Christmas, of course, but gift giving too. I genuinely like searching for presents for my friends and family. I enjoy thinking about what they want or need or what will make them smile. I don't have a ton of money (I work at a church... I have a decent paycheck and I'm grateful for it, but I also don't have wads of cash to throw around everywhere.) so I don't have a whole lot of opportunities to randomly buy things for people. Especially when there are so many other ways I can show people I care about them. I can do that through quality time, helping them out, babysitting their kids, going to a movie meeting them for coffee, sending a thoughtful note, etc.

But when I actually have the excuse to get something awesome for someone I care about - I like to take it.

Gifts can mean a lot. Sitting on my desk at work, there's a small crystal key-chain. It was a gift from a good friend of mine who spent a semester in Hungary and got me a little souvenir. It's nothing big, expensive, or special. However, I also know this friend HATES spending money. I mean - REALLY hates spending money. So the fact that they decided to spend money and got me something while they were away is special.

Also on my desk, is a booklet of Doctor Who sticky notes. (Thought Regenerators to be specific.) Nothing big. Nothing special. But it was a small gift from someone in my congregation who knows I love Doctor Who and when they saw it they thought of me. Because of that, it's special.
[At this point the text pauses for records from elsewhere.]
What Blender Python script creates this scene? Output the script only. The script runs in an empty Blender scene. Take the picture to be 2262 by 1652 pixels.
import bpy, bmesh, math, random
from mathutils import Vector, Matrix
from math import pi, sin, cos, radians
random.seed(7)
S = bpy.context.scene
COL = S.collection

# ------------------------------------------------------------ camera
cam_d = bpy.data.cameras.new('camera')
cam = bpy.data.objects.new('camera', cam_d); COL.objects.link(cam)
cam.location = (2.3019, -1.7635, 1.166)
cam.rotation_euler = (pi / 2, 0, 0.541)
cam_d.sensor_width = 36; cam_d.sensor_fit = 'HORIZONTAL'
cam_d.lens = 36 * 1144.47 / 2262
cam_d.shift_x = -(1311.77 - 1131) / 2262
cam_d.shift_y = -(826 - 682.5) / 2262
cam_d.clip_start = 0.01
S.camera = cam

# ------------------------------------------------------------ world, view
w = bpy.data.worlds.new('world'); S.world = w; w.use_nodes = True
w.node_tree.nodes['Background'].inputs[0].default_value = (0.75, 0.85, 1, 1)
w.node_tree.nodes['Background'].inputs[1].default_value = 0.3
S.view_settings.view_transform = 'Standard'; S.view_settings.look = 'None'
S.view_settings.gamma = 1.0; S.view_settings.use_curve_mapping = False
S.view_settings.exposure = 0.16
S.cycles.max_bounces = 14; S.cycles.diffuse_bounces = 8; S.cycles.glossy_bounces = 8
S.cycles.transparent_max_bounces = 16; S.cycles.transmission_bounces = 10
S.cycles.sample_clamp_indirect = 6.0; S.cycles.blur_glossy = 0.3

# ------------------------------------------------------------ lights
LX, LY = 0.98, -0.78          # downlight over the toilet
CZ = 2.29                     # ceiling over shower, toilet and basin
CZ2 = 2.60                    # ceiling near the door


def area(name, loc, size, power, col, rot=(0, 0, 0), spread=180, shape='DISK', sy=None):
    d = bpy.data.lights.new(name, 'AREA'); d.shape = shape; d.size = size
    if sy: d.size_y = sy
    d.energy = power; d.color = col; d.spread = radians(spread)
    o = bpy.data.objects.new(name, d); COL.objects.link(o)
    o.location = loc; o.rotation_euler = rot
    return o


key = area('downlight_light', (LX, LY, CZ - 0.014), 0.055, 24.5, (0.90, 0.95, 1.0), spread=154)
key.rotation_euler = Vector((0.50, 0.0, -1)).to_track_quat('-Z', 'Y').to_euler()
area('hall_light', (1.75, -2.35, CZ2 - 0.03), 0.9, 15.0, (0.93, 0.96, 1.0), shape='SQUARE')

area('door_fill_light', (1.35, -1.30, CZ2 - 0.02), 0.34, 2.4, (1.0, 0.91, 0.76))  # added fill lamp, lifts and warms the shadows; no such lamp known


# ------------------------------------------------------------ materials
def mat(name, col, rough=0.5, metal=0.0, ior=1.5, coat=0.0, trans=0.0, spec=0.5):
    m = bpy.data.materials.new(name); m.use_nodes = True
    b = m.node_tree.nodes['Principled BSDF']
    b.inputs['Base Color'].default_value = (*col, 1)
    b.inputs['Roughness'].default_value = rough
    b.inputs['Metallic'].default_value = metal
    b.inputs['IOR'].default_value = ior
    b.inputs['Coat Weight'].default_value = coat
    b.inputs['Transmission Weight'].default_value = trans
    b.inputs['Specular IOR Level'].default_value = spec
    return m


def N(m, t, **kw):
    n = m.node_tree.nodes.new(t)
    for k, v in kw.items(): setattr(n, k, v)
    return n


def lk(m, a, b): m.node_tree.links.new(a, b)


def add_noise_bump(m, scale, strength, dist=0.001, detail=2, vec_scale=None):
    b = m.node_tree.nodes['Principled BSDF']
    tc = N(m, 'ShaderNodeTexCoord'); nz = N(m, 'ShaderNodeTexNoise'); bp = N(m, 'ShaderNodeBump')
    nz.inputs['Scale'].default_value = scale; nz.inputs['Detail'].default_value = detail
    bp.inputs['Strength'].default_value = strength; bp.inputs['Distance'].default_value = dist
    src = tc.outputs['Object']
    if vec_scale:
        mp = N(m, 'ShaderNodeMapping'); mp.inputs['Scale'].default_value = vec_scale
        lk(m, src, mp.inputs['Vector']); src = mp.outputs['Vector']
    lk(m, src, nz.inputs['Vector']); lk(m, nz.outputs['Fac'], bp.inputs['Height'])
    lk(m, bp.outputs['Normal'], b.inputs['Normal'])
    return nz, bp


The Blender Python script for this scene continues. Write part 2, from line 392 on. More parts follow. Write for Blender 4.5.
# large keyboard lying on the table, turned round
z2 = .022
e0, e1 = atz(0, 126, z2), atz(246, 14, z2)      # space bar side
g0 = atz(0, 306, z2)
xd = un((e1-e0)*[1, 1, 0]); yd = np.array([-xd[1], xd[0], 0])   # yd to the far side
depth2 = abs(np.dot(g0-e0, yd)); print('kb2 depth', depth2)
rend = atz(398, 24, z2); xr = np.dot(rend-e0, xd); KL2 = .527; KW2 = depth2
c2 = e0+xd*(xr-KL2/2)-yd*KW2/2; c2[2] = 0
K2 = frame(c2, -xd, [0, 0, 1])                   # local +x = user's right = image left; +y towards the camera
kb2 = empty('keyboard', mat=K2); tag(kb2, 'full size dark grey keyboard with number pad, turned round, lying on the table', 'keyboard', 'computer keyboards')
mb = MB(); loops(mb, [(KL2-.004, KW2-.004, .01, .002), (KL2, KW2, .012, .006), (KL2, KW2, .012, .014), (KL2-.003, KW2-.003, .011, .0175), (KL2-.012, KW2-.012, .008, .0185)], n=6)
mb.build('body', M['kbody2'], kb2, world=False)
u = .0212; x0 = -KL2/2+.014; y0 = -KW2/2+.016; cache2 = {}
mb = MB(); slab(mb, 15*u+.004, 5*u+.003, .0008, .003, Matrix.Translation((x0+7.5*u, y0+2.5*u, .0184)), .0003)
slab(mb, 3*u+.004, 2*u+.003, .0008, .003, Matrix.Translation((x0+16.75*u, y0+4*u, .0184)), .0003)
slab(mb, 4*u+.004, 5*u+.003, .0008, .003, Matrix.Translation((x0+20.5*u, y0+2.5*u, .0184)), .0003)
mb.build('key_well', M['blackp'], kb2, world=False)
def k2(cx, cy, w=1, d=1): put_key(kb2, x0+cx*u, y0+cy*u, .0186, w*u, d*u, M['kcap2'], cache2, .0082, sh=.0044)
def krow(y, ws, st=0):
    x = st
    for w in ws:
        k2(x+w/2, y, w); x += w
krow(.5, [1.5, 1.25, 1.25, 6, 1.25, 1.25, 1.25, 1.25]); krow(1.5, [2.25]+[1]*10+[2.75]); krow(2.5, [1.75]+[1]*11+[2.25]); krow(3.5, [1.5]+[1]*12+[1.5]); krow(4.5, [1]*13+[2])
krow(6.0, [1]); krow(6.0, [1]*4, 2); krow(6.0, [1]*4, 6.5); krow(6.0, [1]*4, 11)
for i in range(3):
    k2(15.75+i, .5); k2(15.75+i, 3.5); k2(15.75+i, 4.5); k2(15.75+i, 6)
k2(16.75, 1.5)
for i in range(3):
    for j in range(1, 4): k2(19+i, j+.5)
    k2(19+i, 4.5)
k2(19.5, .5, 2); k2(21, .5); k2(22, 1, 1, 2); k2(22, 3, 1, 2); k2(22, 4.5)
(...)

A few years ago, my dad got my mom a necklace for Christmas. It wasn't outrageously expensive, but it did have a few small diamonds. My mom cried when she opened the box. She hadn't gotten a really nice piece of jewelry in a long time and the fact that my dad went out of his way to get it meant something. It was special.

There's something really awesome about being able to pick out something for someone you love and seeing their face when they receive it. Because it's an act of love.

It's when the gift-giving becomes stressful, an obligation, and a competition when it becomes a problem. We get caught up in wanting whatever we give to be the biggest and the best or the most expensive. (Or at least appear expensive because you actually got it a million percent off on Black Friday.) It's when we use presents as a way to show off and be all "See? I'm the best because I got you the best gift." That's a problem.

But using gifts as a way to express and share love with others because you genuinely care about them? I see nothing wrong with that.

I know not everyone feels the same way, and that's 100% okay. I've heard of people giving up giving presents all together. Or donating to good causes instead of buying presents. Or buying experiences vs. physical gifts. Those are all awesome things because they're each a unique expression of how people share their love this time of year.

So yes, I will probably go out on Black Friday. Not with all of the crazy people trampling each other at midnight or on Thanksgiving night as many stores are doing now. But later in the afternoon when things have calmed down, yeah, I'll probably be there. My sister and I have actually talked about researching some of the deals so we can go in on some gifts and shop together while I'm in town over Thanksgiving.

Because in a way - giving something to someone you care about is another form of giving thanks, and that's the whole point of the turkey on Thursday, right?

Glossy Blonde


  1. I love buying gifts for people too, and finding the perfect one! But I agree, when it becomes a competition, the whole meaning is thrown away. I'm not going out on Black Friday (last time I went, years ago, I was thrown into a pile of shoes! Haha) Cyber Monday is way more my style.

  2. there are times i buy things for people because it reminds me of them. i bought my friend a bunch of funny post-its for her office and it only cost me 30 cents but it was awesome!

    Vodka and Soda

  3. ah that is so crazy someone got trampled - ugh! I like finding meaningful gifts for people too but don't want to go overboard either. I just started watching doctor who and am loooooving it!
    -- jackie @ jade and oak

  4. Wow. I loved this post. Amazing amazing. I agree with what you're saying 100%. I hate the fact that Christmas has become so commercial and all about buying the most expensive gifts. I just wish people wanted to spend more time with their family, curled on the couch, drinking hot chocolate and watching a movie. I live in Canada and there are some stores that insist on having Black Friday sales as well. I don't understand this! Our Thanksgiving celebration is in October and having Black Friday just to keep up with the States is too much. Anyway, beautiful post. Thanks.

  5. I love giving and receiving presents. I'll never understand NOT giving them, however I also think everyone has the right to celebrate how they want, of course! No one should ever feel bad for how they celebrate (well, minus people who go literally crazy and hurt others, geez!) I love that you posted this. I think a gift: a memory, something hand-made, or something purchased, is sweet. I love having special gifts. Like my Valentine's Day ring from Jen, and my new gaming mouse she bought me, etc. I love giving gifts. Watching as people open their gifts, and see the light in their eyes while doing so. I go out of my way to make sure I get a gift that *hopefully* will make them cry, and if we have the money, that they can use often and have fun with. Sometimes it's been hand-made, like I said. Other times, like for a birthday of mine, Jen and I went to our local zoo - which was a gift in itself!

  6. YES! Every time people complain about the commercialization of a holiday, I try to explain that it's not about "pressure to buy a gift," it's about having the excuse/opportunity to show someone how much I care (the "feel X way every day of the yea" is a nice thought- but I am not perfect and life gets away from me sometimes).